> **Task brief**:
Skip the pictures and extract all of the lines exactly as written.

> **Collected data**:
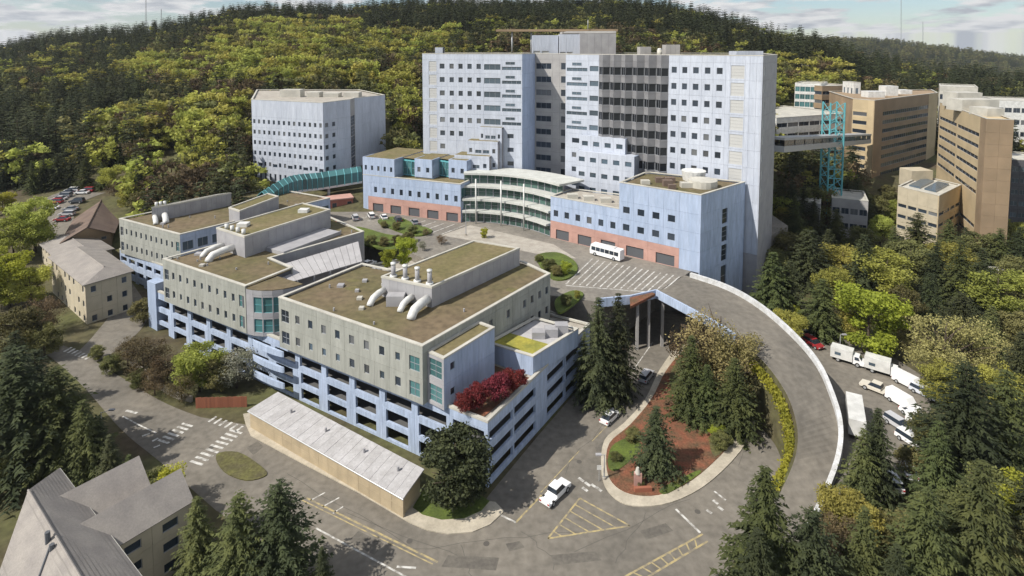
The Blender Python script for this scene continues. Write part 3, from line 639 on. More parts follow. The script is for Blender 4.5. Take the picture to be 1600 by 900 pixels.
# curved balcony between the middle and near blocks
gd = (gC - gBl).normalized(); gn = Vector((gd.y, -gd.x)); mid = G(418, 540, ZP)
for z, rr in ((10.1, 4.6), (7.1, 4.6), (4.0, 4.6)):
    P = [mid + gd * (rr * math.cos(a)) + gn * (.55 * math.sin(a) - 0.05) for a in [math.pi - math.pi * k / 10 for k in range(11)]]
    bb = MB(); bb.prism(P, z - 1.1, z); bb.build('balcony', M_blue2, garage)
# rooftop pavilion with moss roof
lp = [G(761, 536, 13.4), G(833, 588, ZP), G(904, 514, 13.4)]; lp.append(lp[0] + lp[2] - lp[1])
pav = building('rooftop_pavilion', 'low blue pavilion with half yellow moss roof on the garage deck', 'building', lp, ZP, 13.4, roofm=M_shed)
facade(pav, lp[0], lp[1], ZP, [3.4], [1] * 4, lambda r, c: None, M_blue); facade(pav, lp[1], lp[2], ZP, [3.4], [1] * 6, lambda r, c: None, M_blue)
mo = [lp[0].lerp(lp[1], .06), lp[1].lerp(lp[0], .08).lerp(lp[2], .04), lp[1].lerp(lp[2], .42).lerp(lp[0].lerp(lp[3], .42), .08), lp[0].lerp(lp[3], .42)]
sheet('moss_bed', mo, 13.25, M_moss, pav)
q0 = lp[2].lerp(lp[3], .3) 
for k, (s, t) in enumerate(((.55, .5), (.7, .3), (.8, .6))):
    q = lp[0].lerp(lp[1], s).lerp(lp[3].lerp(lp[2], s), .55 + .13 * k); bb = MB(); bb.box(q.x - 1.2, q.y - .9, 13.0, q.x + 1.2, q.y + .9, 14.3 + .3 * k); bb.build('air_handler', M_greyw, pav)
sheet('deck_garden', inset([gC + Vector((-8.5, 6)), gC + Vector((-.8, .9)), lp[1] + Vector((-.2, -.5)), lp[0] + Vector((.2, -.4))], .3), ZP + 0.1, M_mulch, garage)

# low shed with the pale roof in front of the garage
sF0, sF1, sB1, sB0 = G(387, 641, 3.3), G(630, 779, 3.3), G(663, 733, 4.2), G(434, 612, 4.2)
sc_ = centroid([sF0, sF1, sB1, sB0]); shed = thing('long_shed', 'long low shed with pale flat roof between the garage and the road', 'shed', (sc_.x, sc_.y, 0.19))
M_sheet = mat('weathered_roof_sheet', (.44, .43, .435), .75, col2=(.36, .35, .35), scale=.7, coords='World', rand=.045, fine=.12, fscale=3)
for k in range(22):
    a_, c_ = k / 22 + .0006, (k + 1) / 22 - .0006; P = [sF0.lerp(sF1, a_), sF0.lerp(sF1, c_), sB0.lerp(sB1, c_), sB0.lerp(sB1, a_)]; dz = .012 * (k % 2)
    bb = MB(); bb.prism(P, [3.1, 3.1, 4.0, 4.0], [3.3 + dz, 3.3 + dz, 4.2 + dz, 4.2 + dz]); bb.build('roof_sheet', M_sheet, shed)
bb = MB(); bb.tube([V3_(sF0, 3.12), V3_(sF1, 3.12)], .11, 6); bb.build('gutter', M_steel, shed)
for t in (.2, .45, .7, .9):
    q = sF0.lerp(sF1, t).lerp(sB0.lerp(sB1, t), .6); bb = MB(); bb.tube([(q.x, q.y, 3.6), (q.x, q.y, 4.5)], .2, 8); bb.build('roof_vent', M_greyw, shed)
w_ = inset([sF0, sF1, sB1, sB0], 0.5); bb = MB(); bb.prism(w_, 0.1, [3.05, 3.05, 3.85, 3.85]); bb.build('core', M_tanw, shed)
fp0, fp1 = inset([sF0, sF1, sB1, sB0], 0.22)[0:2]
facade(shed, fp0, fp1, 0.15, [1.45, 1.4], [1] * 16, lambda r, c: None, M_tanw, pname='panel')
q0, q1 = G(392, 668), G(632, 798); n_ = Vector(((q1 - q0).y, -(q1 - q0).x)).normalized()
lowwall = tag(vbox(None, 'low_wall', M_tanw, q0, q1, 0.1, 0.75, 0.35), 'low tan wall along the pavement below the long pale shed', 'wall')

# ------------------------------------------------------------------ hospital tower
ZB = PZ; FL = 4.55; NF = 11
ZTOP = 64.0; RT = [FL] * NF + [ZTOP - ZB - FL * NF]
def TP(px, d): return Vector(((px - 800) * d / FPX, d))
T = dict(a=TP(660, 197), b=TP(816, 187), c=TP(836, 200), d=TP(885, 195), e=TP(884, 181), f=TP(936, 175), g=TP(1045, 163), h=TP(1192, 147), i=TP(1214, 163), j=TP(1190, 215), k=TP(690, 235))
t_poly = [T[k] for k in 'abcdefghijk']
tower = building('hospital_tower', 'tall pale blue hospital tower with rows of dark windows behind the plaza', 'hospital', t_poly, ZB, ZTOP, backm=M_core)
sm = (0.27, 0.75, 0.33, 0.71); dbl = (0.05, 0.95, 0.28, 0.52, dict(g=M_glass2, nx=4)); 
def left_wing(r, c):
    if r >= NF or r < 3: return None
    if c == 1: return (0.05, 0.95, 0.12, 0.88, dict(g=M_louvre, f=M_louvre, nz=4, d=0.06, name='louvre'))
    if c in (2, 3, 4, 5, 6): return sm if not (r < 6 and c > 4) and not (r < 5 and c > 2) else None
    if c == 7: return (0.05, 0.97, 0.28, 0.70, dict(g=M_glass2, nx=3)) if r > 5 else sm
    if c == 8: return dbl if r > 5 else (0.3, .6, .34, .66)
cwl = [.55, .75, .9, .78, .78, .78, .78, 1.5, 1.75]
facade(tower, T['a'], T['b'], ZB, RT, cwl, left_wing, M_pale)
facade(tower, T['b'], T['c'], ZB, RT, [1, 1], lambda r, c: None, M_blue)
facade(tower, T['c'], T['d'], ZB, RT, [2.4, 1.0, .9], lambda r, c: None if r >= NF or r < 2 else ((0.06, 0.94, 0.28, 0.72, dict(nx=3)) if c == 0 else ((0.2, .9, .26, .76) if c == 2 else None)), M_core)
facade(tower, T['d'], T['e'], ZB, RT, [1], lambda r, c: None, M_pale)
def centre(r, c):
    if r >= NF or r < 2: return None
    if r < 6: return (.3, .7, .34, .68)
    return (dbl if c == 0 else (.12, .95, .30, .66, dict(g=M_glass2)))
facade(tower, T['e'], T['f'], ZB, RT, [1.7, .75], centre, M_pale)
# upper small windows over the wide ones (second light of each patient-room bay)
def upper_lights(p0, p1, u0, u1, rows_):
    d = (p1 - p0); L = d.length; ang = math.atan2(d.y, d.x)
    for r in rows_:
        z = ZB + FL * r + FL * 0.68; q = p0 + d * u0; w = L * (u1 - u0)
        M = Matrix.Translation((q.x, q.y, z)) @ Matrix.Rotation(ang, 4, 'Z') @ Matrix.Translation((0, -0.09, 0))
        put_window('window', w, 0.9, M_glass2, M_frame, 2, 1, M, tower)
upper_lights(T['a'], T['b'], 0.84, 0.93, range(6, NF)); upper_lights(T['e'], T['f'], 0.20, 0.48, range(6, NF))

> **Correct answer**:
The Blender Python script for this scene continues. Write part 3, from line 639 on. More parts follow. The script is for Blender 4.5. Take the picture to be 1600 by 900 pixels.
# curved balcony between the middle and near blocks
gd = (gC - gBl).normalized(); gn = Vector((gd.y, -gd.x)); mid = G(418, 540, ZP)
for z, rr in ((10.1, 4.6), (7.1, 4.6), (4.0, 4.6)):
    P = [mid + gd * (rr * math.cos(a)) + gn * (.55 * math.sin(a) - 0.05) for a in [math.pi - math.pi * k / 10 for k in range(11)]]
    bb = MB(); bb.prism(P, z - 1.1, z); bb.build('balcony', M_blue2, garage)
# rooftop pavilion with moss roof
lp = [G(761, 536, 13.4), G(833, 588, ZP), G(904, 514, 13.4)]; lp.append(lp[0] + lp[2] - lp[1])
pav = building('rooftop_pavilion', 'low blue pavilion with half yellow moss roof on the garage deck', 'building', lp, ZP, 13.4, roofm=M_shed)
facade(pav, lp[0], lp[1], ZP, [3.4], [1] * 4, lambda r, c: None, M_blue); facade(pav, lp[1], lp[2], ZP, [3.4], [1] * 6, lambda r, c: None, M_blue)
mo = [lp[0].lerp(lp[1], .06), lp[1].lerp(lp[0], .08).lerp(lp[2], .04), lp[1].lerp(lp[2], .42).lerp(lp[0].lerp(lp[3], .42), .08), lp[0].lerp(lp[3], .42)]
sheet('moss_bed', mo, 13.25, M_moss, pav)
q0 = lp[2].lerp(lp[3], .3) 
for k, (s, t) in enumerate(((.55, .5), (.7, .3), (.8, .6))):
    q = lp[0].lerp(lp[1], s).lerp(lp[3].lerp(lp[2], s), .55 + .13 * k); bb = MB(); bb.box(q.x - 1.2, q.y - .9, 13.0, q.x + 1.2, q.y + .9, 14.3 + .3 * k); bb.build('air_handler', M_greyw, pav)
sheet('deck_garden', inset([gC + Vector((-8.5, 6)), gC + Vector((-.8, .9)), lp[1] + Vector((-.2, -.5)), lp[0] + Vector((.2, -.4))], .3), ZP + 0.1, M_mulch, garage)

# low shed with the pale roof in front of the garage
sF0, sF1, sB1, sB0 = G(387, 641, 3.3), G(630, 779, 3.3), G(663, 733, 4.2), G(434, 612, 4.2)
sc_ = centroid([sF0, sF1, sB1, sB0]); shed = thing('long_shed', 'long low shed with pale flat roof between the garage and the road', 'shed', (sc_.x, sc_.y, 0.19))
M_sheet = mat('weathered_roof_sheet', (.44, .43, .435), .75, col2=(.36, .35, .35), scale=.7, coords='World', rand=.045, fine=.12, fscale=3)
for k in range(22):
    a_, c_ = k / 22 + .0006, (k + 1) / 22 - .0006; P = [sF0.lerp(sF1, a_), sF0.lerp(sF1, c_), sB0.lerp(sB1, c_), sB0.lerp(sB1, a_)]; dz = .012 * (k % 2)
    bb = MB(); bb.prism(P, [3.1, 3.1, 4.0, 4.0], [3.3 + dz, 3.3 + dz, 4.2 + dz, 4.2 + dz]); bb.build('roof_sheet', M_sheet, shed)
bb = MB(); bb.tube([V3_(sF0, 3.12), V3_(sF1, 3.12)], .11, 6); bb.build('gutter', M_steel, shed)
for t in (.2, .45, .7, .9):
    q = sF0.lerp(sF1, t).lerp(sB0.lerp(sB1, t), .6); bb = MB(); bb.tube([(q.x, q.y, 3.6), (q.x, q.y, 4.5)], .2, 8); bb.build('roof_vent', M_greyw, shed)
w_ = inset([sF0, sF1, sB1, sB0], 0.5); bb = MB(); bb.prism(w_, 0.1, [3.05, 3.05, 3.85, 3.85]); bb.build('core', M_tanw, shed)
fp0, fp1 = inset([sF0, sF1, sB1, sB0], 0.22)[0:2]
facade(shed, fp0, fp1, 0.15, [1.45, 1.4], [1] * 16, lambda r, c: None, M_tanw, pname='panel')
q0, q1 = G(392, 668), G(632, 798); n_ = Vector(((q1 - q0).y, -(q1 - q0).x)).normalized()
lowwall = tag(vbox(None, 'low_wall', M_tanw, q0, q1, 0.1, 0.75, 0.35), 'low tan wall along the pavement below the long pale shed', 'wall')

# ------------------------------------------------------------------ hospital tower
ZB = PZ; FL = 4.55; NF = 11
ZTOP = 64.0; RT = [FL] * NF + [ZTOP - ZB - FL * NF]
def TP(px, d): return Vector(((px - 800) * d / FPX, d))
T = dict(a=TP(660, 197), b=TP(816, 187), c=TP(836, 200), d=TP(885, 195), e=TP(884, 181), f=TP(936, 175), g=TP(1045, 163), h=TP(1192, 147), i=TP(1214, 163), j=TP(1190, 215), k=TP(690, 235))
t_poly = [T[k] for k in 'abcdefghijk']
tower = building('hospital_tower', 'tall pale blue hospital tower with rows of dark windows behind the plaza', 'hospital', t_poly, ZB, ZTOP, backm=M_core)
sm = (0.27, 0.75, 0.33, 0.71); dbl = (0.05, 0.95, 0.28, 0.52, dict(g=M_glass2, nx=4)); 
def left_wing(r, c):
    if r >= NF or r < 3: return None
    if c == 1: return (0.05, 0.95, 0.12, 0.88, dict(g=M_louvre, f=M_louvre, nz=4, d=0.06, name='louvre'))
    if c in (2, 3, 4, 5, 6): return sm if not (r < 6 and c > 4) and not (r < 5 and c > 2) else None
    if c == 7: return (0.05, 0.97, 0.28, 0.70, dict(g=M_glass2, nx=3)) if r > 5 else sm
    if c == 8: return dbl if r > 5 else (0.3, .6, .34, .66)
cwl = [.55, .75, .9, .78, .78, .78, .78, 1.5, 1.75]
facade(tower, T['a'], T['b'], ZB, RT, cwl, left_wing, M_pale)
facade(tower, T['b'], T['c'], ZB, RT, [1, 1], lambda r, c: None, M_blue)
facade(tower, T['c'], T['d'], ZB, RT, [2.4, 1.0, .9], lambda r, c: None if r >= NF or r < 2 else ((0.06, 0.94, 0.28, 0.72, dict(nx=3)) if c == 0 else ((0.2, .9, .26, .76) if c == 2 else None)), M_core)
facade(tower, T['d'], T['e'], ZB, RT, [1], lambda r, c: None, M_pale)
def centre(r, c):
    if r >= NF or r < 2: return None
    if r < 6: return (.3, .7, .34, .68)
    return (dbl if c == 0 else (.12, .95, .30, .66, dict(g=M_glass2)))
facade(tower, T['e'], T['f'], ZB, RT, [1.7, .75], centre, M_pale)
# upper small windows over the wide ones (second light of each patient-room bay)
def upper_lights(p0, p1, u0, u1, rows_):
    d = (p1 - p0); L = d.length; ang = math.atan2(d.y, d.x)
    for r in rows_:
        z = ZB + FL * r + FL * 0.68; q = p0 + d * u0; w = L * (u1 - u0)
        M = Matrix.Translation((q.x, q.y, z)) @ Matrix.Rotation(ang, 4, 'Z') @ Matrix.Translation((0, -0.09, 0))
        put_window('window', w, 0.9, M_glass2, M_frame, 2, 1, M, tower)
upper_lights(T['a'], T['b'], 0.84, 0.93, range(6, NF)); upper_lights(T['e'], T['f'], 0.20, 0.48, range(6, NF))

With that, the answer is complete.